Monday, November 9, 2009

The Study

The focus of this project is on issues of gender, identity, norms, and communication in an online virtual environment (Halo 3). At this point it is rather clear that video games have become a popular pastime for millions of people across the country. Past research on video games has primarily been focused around the violent content of video games and the link between this violent content and aggressive behavior. Another research area has been issues of gender in video games. In particular, women are typically portrayed in stereotypical roles and are overly sexualized. It is between these lines of research that we see some interesting interactions taking place that this study focuses on.

Theoretical Foundation

Several theories can help to explain the interactions occurring in virtual spaces, in particular negative interactions. For the purposes of this study, Social Identity Theory and the SIDE model are used to frame issues of gender voice in multiplayer games of Halo 3. Social Identity Theory (SIT) points out that, in general, people will classify each other into different social categories (e.g., gender, age, religious affiliation). From this classification, individuals will begin to identify with a particular group(s) that they are a member of. They may then judge others based on group affiliation and the categories the other has been placed in. In addition, “individuals tend to choose activities congruent with salient aspects of their identities, and they support the institutions embodying those identities”.

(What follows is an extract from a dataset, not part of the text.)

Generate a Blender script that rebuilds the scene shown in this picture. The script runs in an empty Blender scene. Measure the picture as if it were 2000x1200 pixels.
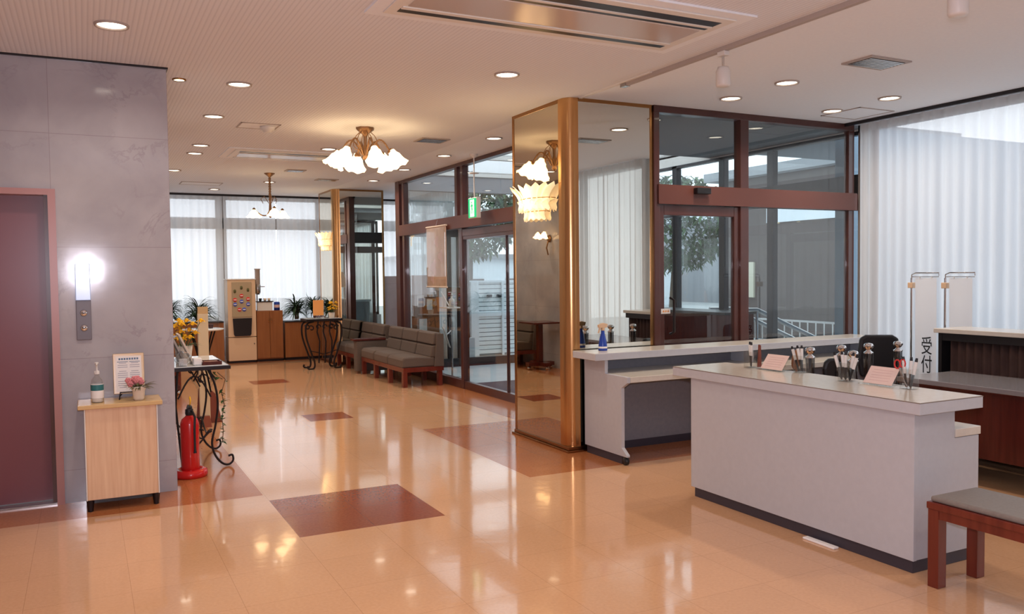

The SIDE model is an extension of SIT, essentially adding the concepts of deindividuation and anonymity into the model. This theoretic model posits that in online interactions one has a degree of anonymity and many social context cues are stripped out by the medium used. Whatever remaining cues exist take on particular importance. In addition, the lack of identifying information leads people to treat others not as individuals but as belonging to particular groups or categories.

In the context of the current study, namely gender in multiplayer gaming, SIT and SIDE model would predict that, in online contexts, individuals will categorized themselves and others into categories or groups based on whatever social context cues are present. Given that past portrayals of women in video games have been of a stereotypical manner, women may not be seen as competent gamers and in turn treated in stereotypical fashion based on the context cue that identifies them as a female (typically voice communication).

More Information

If you are interested in this project, please feel free to visit the project website. That site contains more information, as well as audio and

video examples.


  1. Jeff, I found your presentations today really interesting. I've played Halo a couple of times but never got into it. I did get into World of Warcraft for a bit, and found that I rarely got crap for being a girl--maybe because a lot of men played female characters, so they didn't know I was a girl. Criticisms of other players seemed to be more skill-oriented.

    But, I did wonder with your study, if it was even possible to make a female character? What if you repeated the study with both voices in a female form? Just wondering. It was really eye-opening, though. I can't imagine being treated like that when I was trying to play a game for enjoyment!

  2. I liked the presentations too. I could relate to this because I have played this before and I remember some of the similar derogatory comments made towards female players!

  3. Elyse, thank you for the comment. It is somewhat possible to make a female character. When you customize your avatar you can select male (default) or female. But the ONLY thing this changes is the death groan your character makes when it dies, it does not change the physical appearance at all (we did select female for the female condition). In their new game, Halo 3:ODST, you can play multiplayer as a female character, but you need to unlock her by beating the single player campaign on the highest difficulty. Perhaps in their next game, which they announced as a teaser trailer, they will have a female avatar option built in.

  4. This is all very interesting in the sense that Halo seems to operate on the basis of male as default player, not simply in avatar form but real life males. I do hope Halo could evolve to somehow be more acccepting of females. Your presentation was very interesting to me because my brother plays this game, but he never explained to me the gender dynamics. I am glad you chose to explore this and I sure do hope these rude fellows can learn to play nice!